▶ [Work to be completed]:
Everything from the first line of the data through the line with "COL = SC.collection" is to be echoed exactly, minus the pictures.

▶ [Source excerpt]:
--- --- ---
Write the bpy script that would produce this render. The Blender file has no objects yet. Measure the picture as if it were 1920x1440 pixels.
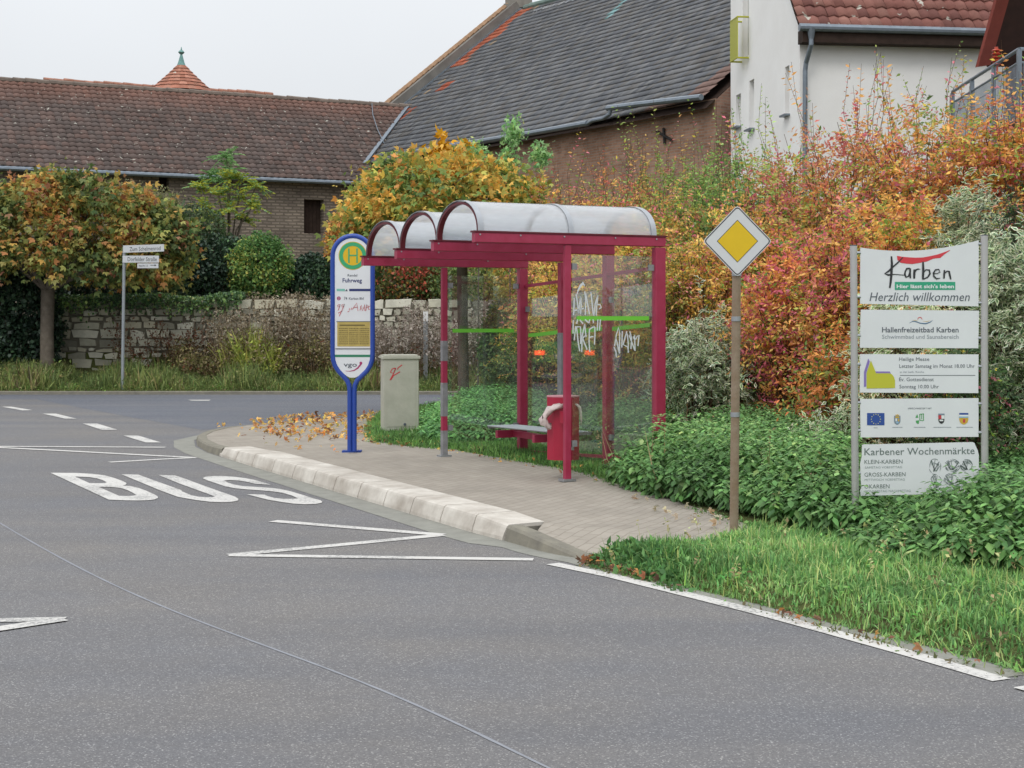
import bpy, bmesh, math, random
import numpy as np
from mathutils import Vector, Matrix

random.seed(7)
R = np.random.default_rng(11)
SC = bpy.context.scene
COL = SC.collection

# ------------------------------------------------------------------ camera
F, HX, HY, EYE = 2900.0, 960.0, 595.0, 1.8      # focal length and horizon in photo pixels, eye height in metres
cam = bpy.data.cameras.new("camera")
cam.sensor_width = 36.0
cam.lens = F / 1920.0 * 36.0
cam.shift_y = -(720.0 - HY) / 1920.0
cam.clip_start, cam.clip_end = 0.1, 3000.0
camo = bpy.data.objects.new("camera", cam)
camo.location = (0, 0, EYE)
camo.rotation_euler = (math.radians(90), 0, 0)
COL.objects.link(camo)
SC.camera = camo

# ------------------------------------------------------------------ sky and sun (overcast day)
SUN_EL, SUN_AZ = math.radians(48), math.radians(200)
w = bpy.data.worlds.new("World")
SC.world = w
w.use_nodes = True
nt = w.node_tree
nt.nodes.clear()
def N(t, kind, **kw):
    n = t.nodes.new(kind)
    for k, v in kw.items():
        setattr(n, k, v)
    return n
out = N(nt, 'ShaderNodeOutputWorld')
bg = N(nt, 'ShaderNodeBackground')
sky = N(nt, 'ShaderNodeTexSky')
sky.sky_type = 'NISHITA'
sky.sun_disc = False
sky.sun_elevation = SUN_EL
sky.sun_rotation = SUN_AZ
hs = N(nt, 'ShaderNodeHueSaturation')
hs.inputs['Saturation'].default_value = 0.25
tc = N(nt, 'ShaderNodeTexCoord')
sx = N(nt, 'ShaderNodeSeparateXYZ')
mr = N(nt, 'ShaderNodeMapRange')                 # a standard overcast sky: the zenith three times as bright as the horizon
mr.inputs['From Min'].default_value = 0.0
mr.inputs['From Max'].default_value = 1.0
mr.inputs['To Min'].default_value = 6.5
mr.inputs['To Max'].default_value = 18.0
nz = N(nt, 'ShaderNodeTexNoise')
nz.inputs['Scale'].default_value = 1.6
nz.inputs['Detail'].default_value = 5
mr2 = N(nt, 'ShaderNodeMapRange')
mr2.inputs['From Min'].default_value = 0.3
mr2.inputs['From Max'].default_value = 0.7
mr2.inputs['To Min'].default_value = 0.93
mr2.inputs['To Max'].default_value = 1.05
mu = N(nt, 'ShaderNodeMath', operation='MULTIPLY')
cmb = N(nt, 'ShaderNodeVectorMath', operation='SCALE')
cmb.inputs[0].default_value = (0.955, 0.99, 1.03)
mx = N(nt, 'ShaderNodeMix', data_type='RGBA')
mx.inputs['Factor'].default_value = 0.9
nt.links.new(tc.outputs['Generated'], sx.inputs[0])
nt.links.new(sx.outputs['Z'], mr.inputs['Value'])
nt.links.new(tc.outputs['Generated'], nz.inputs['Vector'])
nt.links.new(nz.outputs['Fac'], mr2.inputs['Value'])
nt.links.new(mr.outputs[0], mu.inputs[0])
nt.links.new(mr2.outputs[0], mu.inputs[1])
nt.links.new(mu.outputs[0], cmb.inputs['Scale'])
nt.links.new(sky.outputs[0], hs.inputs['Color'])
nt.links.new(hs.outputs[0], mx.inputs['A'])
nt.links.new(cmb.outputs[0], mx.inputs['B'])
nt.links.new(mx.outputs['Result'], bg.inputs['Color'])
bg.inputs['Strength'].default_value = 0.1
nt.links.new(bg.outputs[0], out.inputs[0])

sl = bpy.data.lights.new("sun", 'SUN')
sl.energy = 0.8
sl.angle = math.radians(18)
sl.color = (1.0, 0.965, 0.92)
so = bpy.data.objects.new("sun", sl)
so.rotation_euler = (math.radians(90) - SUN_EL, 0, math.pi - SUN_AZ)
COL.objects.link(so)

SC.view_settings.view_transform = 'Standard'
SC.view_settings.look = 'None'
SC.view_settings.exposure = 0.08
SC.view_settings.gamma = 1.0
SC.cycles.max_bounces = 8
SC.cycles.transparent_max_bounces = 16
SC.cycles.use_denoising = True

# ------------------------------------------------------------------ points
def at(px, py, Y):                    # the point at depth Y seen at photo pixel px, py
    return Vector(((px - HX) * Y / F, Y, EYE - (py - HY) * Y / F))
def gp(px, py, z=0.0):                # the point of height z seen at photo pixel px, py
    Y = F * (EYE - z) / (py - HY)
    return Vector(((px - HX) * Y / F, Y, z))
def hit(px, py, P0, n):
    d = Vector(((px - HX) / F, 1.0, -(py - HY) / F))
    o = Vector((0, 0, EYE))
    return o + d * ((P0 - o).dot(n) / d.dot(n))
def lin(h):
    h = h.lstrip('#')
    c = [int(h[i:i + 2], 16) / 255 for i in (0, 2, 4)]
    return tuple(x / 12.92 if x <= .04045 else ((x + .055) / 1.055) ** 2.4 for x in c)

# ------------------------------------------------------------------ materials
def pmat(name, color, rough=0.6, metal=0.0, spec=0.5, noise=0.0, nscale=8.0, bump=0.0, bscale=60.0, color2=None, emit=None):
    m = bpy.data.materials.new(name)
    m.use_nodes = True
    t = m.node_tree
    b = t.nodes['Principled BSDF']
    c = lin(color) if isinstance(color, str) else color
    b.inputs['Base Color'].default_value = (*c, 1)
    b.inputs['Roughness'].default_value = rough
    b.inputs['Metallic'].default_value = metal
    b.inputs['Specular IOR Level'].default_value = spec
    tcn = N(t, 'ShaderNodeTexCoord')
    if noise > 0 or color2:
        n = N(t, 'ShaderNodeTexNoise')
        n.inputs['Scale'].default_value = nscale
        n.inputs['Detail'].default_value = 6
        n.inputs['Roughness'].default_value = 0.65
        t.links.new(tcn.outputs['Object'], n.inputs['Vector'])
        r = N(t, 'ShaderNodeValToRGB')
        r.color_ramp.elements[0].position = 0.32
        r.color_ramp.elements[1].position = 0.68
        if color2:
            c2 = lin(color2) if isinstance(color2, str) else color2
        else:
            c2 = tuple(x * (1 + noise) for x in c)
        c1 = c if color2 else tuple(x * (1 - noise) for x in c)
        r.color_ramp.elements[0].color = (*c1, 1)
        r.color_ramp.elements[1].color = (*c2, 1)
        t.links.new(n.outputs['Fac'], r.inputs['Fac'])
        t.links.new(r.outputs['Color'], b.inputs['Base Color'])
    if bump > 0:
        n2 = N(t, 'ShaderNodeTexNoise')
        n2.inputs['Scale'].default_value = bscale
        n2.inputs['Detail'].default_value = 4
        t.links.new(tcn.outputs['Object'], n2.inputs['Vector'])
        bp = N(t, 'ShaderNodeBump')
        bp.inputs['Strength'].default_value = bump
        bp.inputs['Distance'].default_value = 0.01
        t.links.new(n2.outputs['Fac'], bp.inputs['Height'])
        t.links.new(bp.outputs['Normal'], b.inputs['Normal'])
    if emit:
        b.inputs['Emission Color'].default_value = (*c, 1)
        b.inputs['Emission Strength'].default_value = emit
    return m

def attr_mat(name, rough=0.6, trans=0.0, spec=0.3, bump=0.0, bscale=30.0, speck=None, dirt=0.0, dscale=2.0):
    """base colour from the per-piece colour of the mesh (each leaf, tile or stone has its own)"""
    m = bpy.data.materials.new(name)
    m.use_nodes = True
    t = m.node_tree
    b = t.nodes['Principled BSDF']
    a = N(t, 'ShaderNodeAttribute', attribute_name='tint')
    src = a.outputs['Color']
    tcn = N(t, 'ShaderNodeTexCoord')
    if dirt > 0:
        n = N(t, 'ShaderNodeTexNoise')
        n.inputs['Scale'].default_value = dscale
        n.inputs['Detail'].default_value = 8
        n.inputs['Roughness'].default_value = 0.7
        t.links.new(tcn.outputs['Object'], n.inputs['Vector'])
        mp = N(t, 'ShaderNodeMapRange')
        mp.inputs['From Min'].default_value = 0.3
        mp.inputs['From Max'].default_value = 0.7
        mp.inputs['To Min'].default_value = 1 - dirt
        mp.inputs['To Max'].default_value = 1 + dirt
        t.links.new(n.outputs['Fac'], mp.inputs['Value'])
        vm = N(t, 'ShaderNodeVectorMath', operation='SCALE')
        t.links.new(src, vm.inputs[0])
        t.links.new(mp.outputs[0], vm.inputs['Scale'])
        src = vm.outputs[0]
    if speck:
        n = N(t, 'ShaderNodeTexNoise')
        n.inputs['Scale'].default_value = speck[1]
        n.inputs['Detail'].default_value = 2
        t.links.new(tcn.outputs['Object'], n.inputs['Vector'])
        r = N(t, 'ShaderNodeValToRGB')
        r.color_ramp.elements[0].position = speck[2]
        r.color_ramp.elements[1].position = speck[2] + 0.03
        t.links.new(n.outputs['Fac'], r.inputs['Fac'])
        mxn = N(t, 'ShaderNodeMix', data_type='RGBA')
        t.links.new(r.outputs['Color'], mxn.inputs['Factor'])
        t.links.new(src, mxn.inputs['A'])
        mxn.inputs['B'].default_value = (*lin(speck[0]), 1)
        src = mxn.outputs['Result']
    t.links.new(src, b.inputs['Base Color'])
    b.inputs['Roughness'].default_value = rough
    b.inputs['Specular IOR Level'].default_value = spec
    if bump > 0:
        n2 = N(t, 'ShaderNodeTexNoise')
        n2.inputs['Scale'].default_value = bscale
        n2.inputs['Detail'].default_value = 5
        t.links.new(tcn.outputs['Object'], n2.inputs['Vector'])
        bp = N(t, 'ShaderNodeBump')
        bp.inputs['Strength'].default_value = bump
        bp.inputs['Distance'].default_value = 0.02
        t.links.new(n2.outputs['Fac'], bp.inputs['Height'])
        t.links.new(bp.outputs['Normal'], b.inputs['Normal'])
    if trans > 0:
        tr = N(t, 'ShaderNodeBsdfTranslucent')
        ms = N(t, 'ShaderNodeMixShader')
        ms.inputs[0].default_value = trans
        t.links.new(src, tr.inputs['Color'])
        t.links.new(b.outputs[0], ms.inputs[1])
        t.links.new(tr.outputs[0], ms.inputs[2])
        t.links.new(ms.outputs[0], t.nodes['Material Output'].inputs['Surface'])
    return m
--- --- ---
▶ [Solution for this problem]:
Write the bpy script that would produce this render. The Blender file has no objects yet. Measure the picture as if it were 1920x1440 pixels.
import bpy, bmesh, math, random
import numpy as np
from mathutils import Vector, Matrix

random.seed(7)
R = np.random.default_rng(11)
SC = bpy.context.scene
COL = SC.collection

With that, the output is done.